El Nino

Source:  IT

Subject:  Geography

Context: Researchers at Duke University have identified that ocean salinity can amplify the intensity of El Niño by approximately 20%.

About El Nino:

What it is?

  • El Niño (meaning “Little Boy” in Spanish) is a recurring climate pattern characterized by the unusual warming of surface waters in the central and eastern tropical Pacific Ocean. It is the warm phase of the El Niño-Southern Oscillation (ENSO) cycle and typically occurs every two to seven years.

How it Forms?

  • Normal Conditions: Strong trade winds blow from east to west along the equator, pushing warm surface water toward Asia. This allows cold, nutrient-rich water to rise (upwelling) near the coast of South America.
  • Weakening Winds: During El Niño, these trade winds weaken or even reverse direction.
  • Warm Water Shift: The warm water that was piled up in the western Pacific begins to flow back eastward toward the Americas.
  • Atmospheric Disruption: This shift in heat alters the Pacific jet stream, disrupting global weather patterns, leading to floods in some regions and droughts in others.

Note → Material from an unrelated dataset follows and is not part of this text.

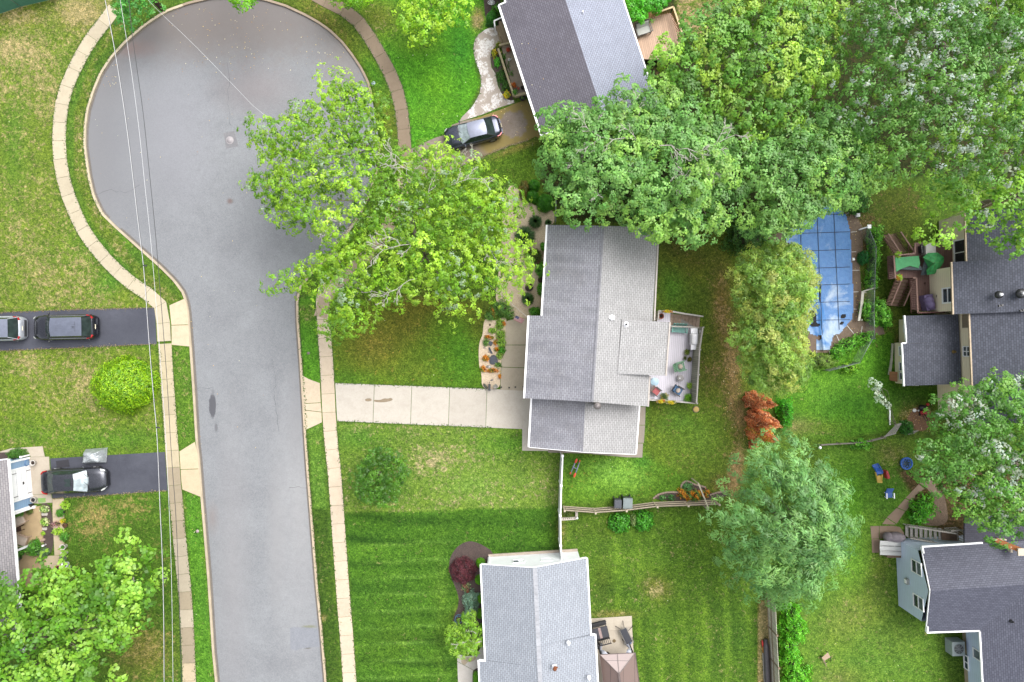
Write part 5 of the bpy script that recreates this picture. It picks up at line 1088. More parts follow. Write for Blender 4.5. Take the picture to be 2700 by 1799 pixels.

Factors Influencing El Niño:

  • Trade Wind Strength: The primary driver; weaker winds trigger the eastward movement of warm water.
  • Ocean-Atmosphere Coupling: A feedback loop where warming water further weakens winds, which in turn warms the water more.
  • Thermocline Depth: The depth of the transition layer between warm surface water and cold deep water influences how much heat is available to fuel the event.
  • Rossby and Kelvin Waves: Large-scale internal ocean waves that transport heat across the Pacific.

Implications for India:

A stronger El Niño directly impacts India’s food and water security:

  • Monsoon Suppression: It pulls moisture away from South Asia, frequently resulting in below-normal rainfall.
  • Drought Risk: There is a 60% likelihood of drought in various regions during a strong El Niño year.
  • Agricultural Impact: Drier conditions lead to food grain shortfalls, as seen in 2023, which saw the driest August in years and triggered food inflation.
  • Heatwaves: El Niño often correlates with higher-than-average temperatures and prolonged heatwaves during the Indian summer.